Thought For Today

I am so glad that you have found this site and I hope you will find encouragement and joy as you read through my thoughts on God, family and life.

Thursday, February 14, 2013

Our Feathered Friends

Golf Finch waiting to its turn for the feeder.

During the past month of January and the beginning of February, the weather here in Minnesota has been quite unusual.  We normally have temperatures in the low teens and many times below zero.  This winter though we have had weather that has stretched from well below zero one week, to that of rain and lightening in the next.  Weather patterns have been unusual to say the least.  Last night as I was about to go to sleep, I could hear the pitter-patter of raindrops on the skylight above my bed.  The normal high for February at this time is around 30 degrees during the daylight hours and below freezing at night, so to hear rain late in the evening is a little unnerving.  On top of this, a friend from Wyoming said that the spring robins started to arrive.  She was worried that they would have nothing to eat this early in the year.  Someone commented with jest that they would have to eat frozen worms!  I do understand that global warming has changed our weather in that the poles are starting to melt, which in turn might begin to drastically change the weather throughout the planet.  This is a concern to be sure.

This week Anne is off work with Educational Testing Service, of which she does online.  It has been refreshing to have her with the kids and I during the day.  I see a more relaxed wife with having the time to enjoy her children and myself.  As for my day, homeschooling has been less stressed while we spend more time with Anne.  I have especially enjoyed sitting around early in the morning having coffee with Anne. 

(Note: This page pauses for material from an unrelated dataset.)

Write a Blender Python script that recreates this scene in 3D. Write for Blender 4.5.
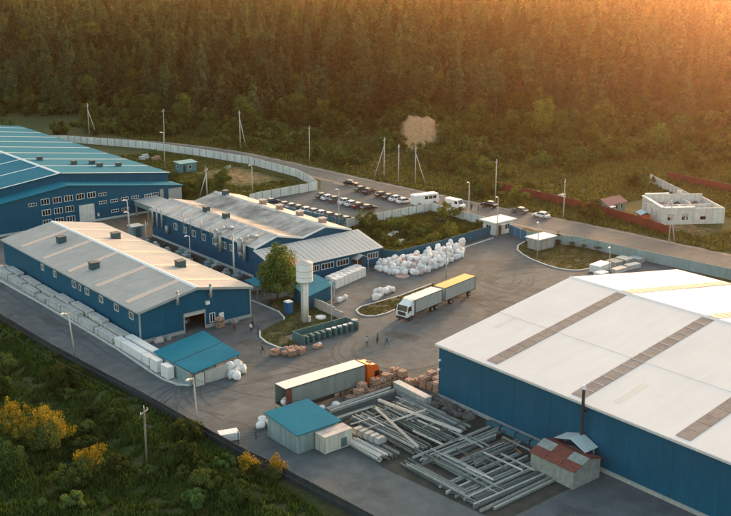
import bpy, math, random
import numpy as np
from mathutils import Vector, Matrix, noise

random.seed(7)
rng = np.random.default_rng(7)
for o in list(bpy.data.objects):
    bpy.data.objects.remove(o)
scene = bpy.context.scene
COL = scene.collection
R = math.radians

# ------------------------------------------------------------------ camera, sky, sun, exposure
# World axes follow the factory halls: X runs across them, Y along them; metres.
HEAD = R(39.096)                      # view heading, clockwise from +Y
cam = bpy.data.cameras.new('camera')
cam.sensor_width = 36.0
cam.lens = 36.0 * 1041.0 / 731.0
cam.shift_x = 8.5 / 731.0
cam.shift_y = -13.0 / 731.0
cam.clip_start = 1.0
cam.clip_end = 9000.0
camo = bpy.data.objects.new('camera', cam)
COL.objects.link(camo)
camo.location = (0, 0, 60)
camo.rotation_euler = (R(90 - 15.311), 0, -HEAD)
scene.camera = camo

SUN_AZ = HEAD + R(26)                 # clockwise from +Y
SUN_EL = R(5.8)
world = bpy.data.worlds.new('World')
scene.world = world
world.use_nodes = True
wn = world.node_tree.nodes
wl = world.node_tree.links
bg = wn.get('Background') or wn.new('ShaderNodeBackground')
sky = wn.new('ShaderNodeTexSky')
sky.sky_type = 'NISHITA'
sky.sun_disc = False
sky.sun_elevation = SUN_EL
sky.sun_rotation = SUN_AZ
sky.altitude = 200
sky.air_density = 1.0
sky.dust_density = 4.0
sky.ozone_density = 0.35
wl.new(sky.outputs[0], bg.inputs['Color'])
bg.inputs['Strength'].default_value = 0.13
wl.new(bg.outputs[0], wn['World Output'].inputs['Surface'])

sl = bpy.data.lights.new('sun', 'SUN')
sl.energy = 2.3
sl.angle = R(9.0)
sl.color = (1.0, 0.57, 0.36)
suno = bpy.data.objects.new('sun', sl)
COL.objects.link(suno)
sdir = Vector((math.sin(SUN_AZ) * math.cos(SUN_EL), math.cos(SUN_AZ) * math.cos(SUN_EL), math.sin(SUN_EL)))
suno.rotation_euler = sdir.to_track_quat('Z', 'Y').to_euler()
suno.location = (150, 150, 120)

scene.view_settings.view_transform = 'Standard'
scene.view_settings.look = 'None'
scene.view_settings.gamma = 1.0
scene.view_settings.use_curve_mapping = False
scene.view_settings.exposure = 2.5
scene.render.engine = 'CYCLES'
scene.cycles.use_denoising = True
scene.cycles.denoising_prefilter = 'NONE'
scene.cycles.max_bounces = 5
scene.cycles.diffuse_bounces = 2
scene.cycles.glossy_bounces = 2
scene.cycles.transmission_bounces = 3
scene.cycles.transparent_max_bounces = 6
scene.cycles.volume_bounces = 0
scene.cycles.caustics_reflective = False
scene.cycles.caustics_refractive = False

# ------------------------------------------------------------------ materials
MATS = {}


def mat(name, col, rough=0.7, metal=0.0, var=0.18, scale=0.6, col2=None, bump=0.0, bscale=6.0,
        ribs=None, streak=0.0, objvar=0.0, spec=0.3, detail=5.0, island=0.0, along=None):
    """Procedural surface: base colour broken up by noise, optional fine sheet ribs, dirt streaks and per-object tint."""
    if name in MATS:
        return MATS[name]
    m = bpy.data.materials.new(name)
    m.use_nodes = True
    N = m.node_tree.nodes
    L = m.node_tree.links
    b = N['Principled BSDF']
    b.inputs['Roughness'].default_value = rough
    b.inputs['Metallic'].default_value = metal
    b.inputs['Specular IOR Level'].default_value = spec
    geo = N.new('ShaderNodeNewGeometry')
    pos = geo.outputs['Position']
    n1 = N.new('ShaderNodeTexNoise')
    n1.inputs['Scale'].default_value = scale
    n1.inputs['Detail'].default_value = detail
    n1.inputs['Roughness'].default_value = 0.65
    L.new(pos, n1.inputs['Vector'])
    ramp = N.new('ShaderNodeMapRange')
    ramp.inputs['From Min'].default_value = 0.3
    ramp.inputs['From Max'].default_value = 0.7
    L.new(n1.outputs['Fac'], ramp.inputs['Value'])
    mx = N.new('ShaderNodeMix')
    mx.data_type = 'RGBA'
    c = Vector(col)
    ca = c * (1 - var)
    cb = Vector(col2) if col2 else c * (1 + var)
    mx.inputs['A'].default_value = (*ca, 1)
    mx.inputs['B'].default_value = (*cb, 1)
    L.new(ramp.outputs[0], mx.inputs['Factor'])
    out = mx.outputs['Result']
    if streak > 0:                    # rain streaks running down a wall
        mp = N.new('ShaderNodeMapping')
        mp.inputs['Scale'].default_value = (1.3, 1.3, 0.09) if not along else along
        L.new(pos, mp.inputs['Vector'])
        n2 = N.new('ShaderNodeTexNoise')
        n2.inputs['Scale'].default_value = 1.6
        n2.inputs['Detail'].default_value = 6
        L.new(mp.outputs[0], n2.inputs['Vector'])
        mr = N.new('ShaderNodeMapRange')
        mr.inputs['From Min'].default_value = 0.35
        mr.inputs['From Max'].default_value = 0.75
        mr.inputs['To Min'].default_value = 1.0 + streak * 0.5
        mr.inputs['To Max'].default_value = 1.0 - streak
        L.new(n2.outputs['Fac'], mr.inputs['Value'])
        ms = N.new('ShaderNodeMix')
        ms.data_type = 'RGBA'
        ms.blend_type = 'MULTIPLY'
        ms.inputs['Factor'].default_value = 1.0
        L.new(out, ms.inputs['A'])
        L.new(mr.outputs[0], ms.inputs['B'])
        out = ms.outputs['Result']
    if island > 0:
        mr = N.new('ShaderNodeMapRange')
        mr.inputs['To Min'].default_value = 1 - island
        mr.inputs['To Max'].default_value = 1 + island
        L.new(geo.outputs['Random Per Island'], mr.inputs['Value'])
        ms = N.new('ShaderNodeMix')
        ms.data_type = 'RGBA'
        ms.blend_type = 'MULTIPLY'
        ms.inputs['Factor'].default_value = 1.0
        L.new(out, ms.inputs['A'])
        L.new(mr.outputs[0], ms.inputs['B'])
        out = ms.outputs['Result']
    if objvar > 0:
        oi = N.new('ShaderNodeObjectInfo')
        mr = N.new('ShaderNodeMapRange')
        mr.inputs['To Min'].default_value = 1 - objvar
        mr.inputs['To Max'].default_value = 1 + objvar
        L.new(oi.outputs['Random'], mr.inputs['Value'])
        ms = N.new('ShaderNodeMix')
        ms.data_type = 'RGBA'
        ms.blend_type = 'MULTIPLY'
        ms.inputs['Factor'].default_value = 1.0
        L.new(out, ms.inputs['A'])
        L.new(mr.outputs[0], ms.inputs['B'])
        out = ms.outputs['Result']
    L.new(out, b.inputs['Base Color'])
    hgt = None
    if ribs:                          # profiled sheet: ribs repeat along one world axis
        ax, pitch, dep = ribs
        sx = N.new('ShaderNodeSeparateXYZ')
        L.new(pos, sx.inputs[0])
        ml = N.new('ShaderNodeMath')
        ml.operation = 'MULTIPLY'
        ml.inputs[1].default_value = 2 * math.pi / pitch
        L.new(sx.outputs['XYZ'.index(ax)], ml.inputs[0])
        sn = N.new('ShaderNodeMath')
        sn.operation = 'SINE'
        L.new(ml.outputs[0], sn.inputs[0])
        bp = N.new('ShaderNodeBump')
        bp.inputs['Strength'].default_value = dep
        bp.inputs['Distance'].default_value = 0.05
        L.new(sn.outputs[0], bp.inputs['Height'])
        hgt = bp
    if bump > 0:
        n3 = N.new('ShaderNodeTexNoise')
        n3.inputs['Scale'].default_value = bscale
        n3.inputs['Detail'].default_value = 4
        L.new(pos, n3.inputs['Vector'])
        bp = N.new('ShaderNodeBump')
        bp.inputs['Strength'].default_value = bump
        bp.inputs['Distance'].default_value = 0.1
        L.new(n3.outputs['Fac'], bp.inputs['Height'])
        if hgt:
            L.new(hgt.outputs[0], bp.inputs['Normal'])
        hgt = bp
    if hgt:
        L.new(hgt.outputs[0], b.inputs['Normal'])
    MATS[name] = m
    return m


def leaf_mat(name, c1, c2, trans=0.35, objvar=0.35, hue=(.47, .525)):
    """Foliage: leaf colour varied clump by clump and tree by tree, light passing through."""
    m = bpy.data.materials.new(name)
    m.use_nodes = True
    N = m.node_tree.nodes
    L = m.node_tree.links
    N.remove(N['Principled BSDF'])
    geo = N.new('ShaderNodeNewGeometry')
    n1 = N.new('ShaderNodeTexNoise')
    n1.inputs['Scale'].default_value = 0.45
    n1.inputs['Detail'].default_value = 3
    L.new(geo.outputs['Position'], n1.inputs['Vector'])
    rnd = N.new('ShaderNodeMath')
    rnd.operation = 'MULTIPLY_ADD'
    rnd.inputs[1].default_value = 0.5
    L.new(geo.outputs['Random Per Island'], rnd.inputs[0])
    L.new(n1.outputs['Fac'], rnd.inputs[2])
    mr = N.new('ShaderNodeMapRange')
    mr.inputs['From Min'].default_value = 0.4
    mr.inputs['From Max'].default_value = 1.05
    L.new(rnd.outputs[0], mr.inputs['Value'])
    mx = N.new('ShaderNodeMix')
    mx.data_type = 'RGBA'
    mx.inputs['A'].default_value = (*c1, 1)
    mx.inputs['B'].default_value = (*c2, 1)
    L.new(mr.outputs[0], mx.inputs['Factor'])
    oi = N.new('ShaderNodeObjectInfo')
    hs = N.new('ShaderNodeHueSaturation')
    h = N.new('ShaderNodeMapRange')
    h.inputs['To Min'].default_value = hue[0]
    h.inputs['To Max'].default_value = hue[1]
    v = N.new('ShaderNodeMapRange')
    v.inputs['To Min'].default_value = 1 - objvar
    v.inputs['To Max'].default_value = 1 + objvar
    w = N.new('ShaderNodeTexWhiteNoise')
    w.noise_dimensions = '1D'
    L.new(oi.outputs['Random'], h.inputs['Value'])
    L.new(oi.outputs['Random'], w.inputs['W'])
    L.new(w.outputs['Value'], v.inputs['Value'])
    L.new(h.outputs[0], hs.inputs['Hue'])
    L.new(v.outputs[0], hs.inputs['Value'])
    L.new(mx.outputs['Result'], hs.inputs['Color'])
    d = N.new('ShaderNodeBsdfDiffuse')
    t = N.new('ShaderNodeBsdfTranslucent')
    tw = N.new('ShaderNodeMix')           # light through a leaf comes out yellower
    tw.data_type = 'RGBA'
    tw.blend_type = 'MULTIPLY'
    tw.inputs['Factor'].default_value = 1.0
    tw.inputs['B'].default_value = (1.9, 1.55, 0.6, 1)
    L.new(hs.outputs[0], tw.inputs['A'])
    ms = N.new('ShaderNodeMixShader')
    ms.inputs[0].default_value = trans
    L.new(hs.outputs[0], d.inputs['Color'])
    L.new(tw.outputs['Result'], t.inputs['Color'])
    L.new(d.outputs[0], ms.inputs[1])
    L.new(t.outputs[0], ms.inputs[2])
    L.new(ms.outputs[0], N['Material Output'].inputs['Surface'])
    return m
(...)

Cardinals enjoying seeds on the ground.
Anne and I have spent more time talking while watching the wildlife outside our windows.  The different species of birds are coming to our feeders now, and they don’t seem to mind each other while they eat the sunflower seeds.  During the spring mating season, well that is another scenario though.  Each of the different types of birds fight within their species for territory and the mate of their choice.  This is more evident with the cardinals than any other species of birds.  They will have two to four litters (clutches) during the spring and summer months.  Tolerating each other at the bird feeder can be very interesting to watch sometimes as they chirp and fluff their feathers out, all the while trying to vie for their place at the feeder.  Since we have the feeders full of sunflower seeds most of the time, they never lack for food and consequently their mortality rate is low.  Because we provide a plentiful food source, we have an overabundance of songbirds in the trees around our home, which makes for a beautiful cacoffeny of chirps and calls that resound throughout the woods. 

Hummingbirds love Anne's flowers.
One of the most enjoyable sights for us is the hummingbirds that arrive in late May to early June.  They bring with them the energy of song and life as they flit back and forth from flower to feeder, and back to Anne’s flowers again.  Their little high resounding chirps remind me of Woodstock the yellow finch in the “Peanuts” movies.  They dance back and forth in the air, sometimes in a horseshoe shape pattern that creates a sound that resembles a little motor speeding up and slowing down.  Many times they fly up to us, and then chirp away in a greeting of delight, only to see them the next moment flying off to play tag one with the other.  It is not unusual to see one hummingbird on the feeder while another hummingbird buzzing by bumps it off its perch.  They then begin the game of tag with both flying back and forth chasing each other all the while sending high chirps out as they seem to fly at the speed of light.  Our family gets excited thinking about these little creatures coming back in the spring.  God has blessed us with feathered friends that bring so much life and joy to our family.  We very much anticipate their arrival each year.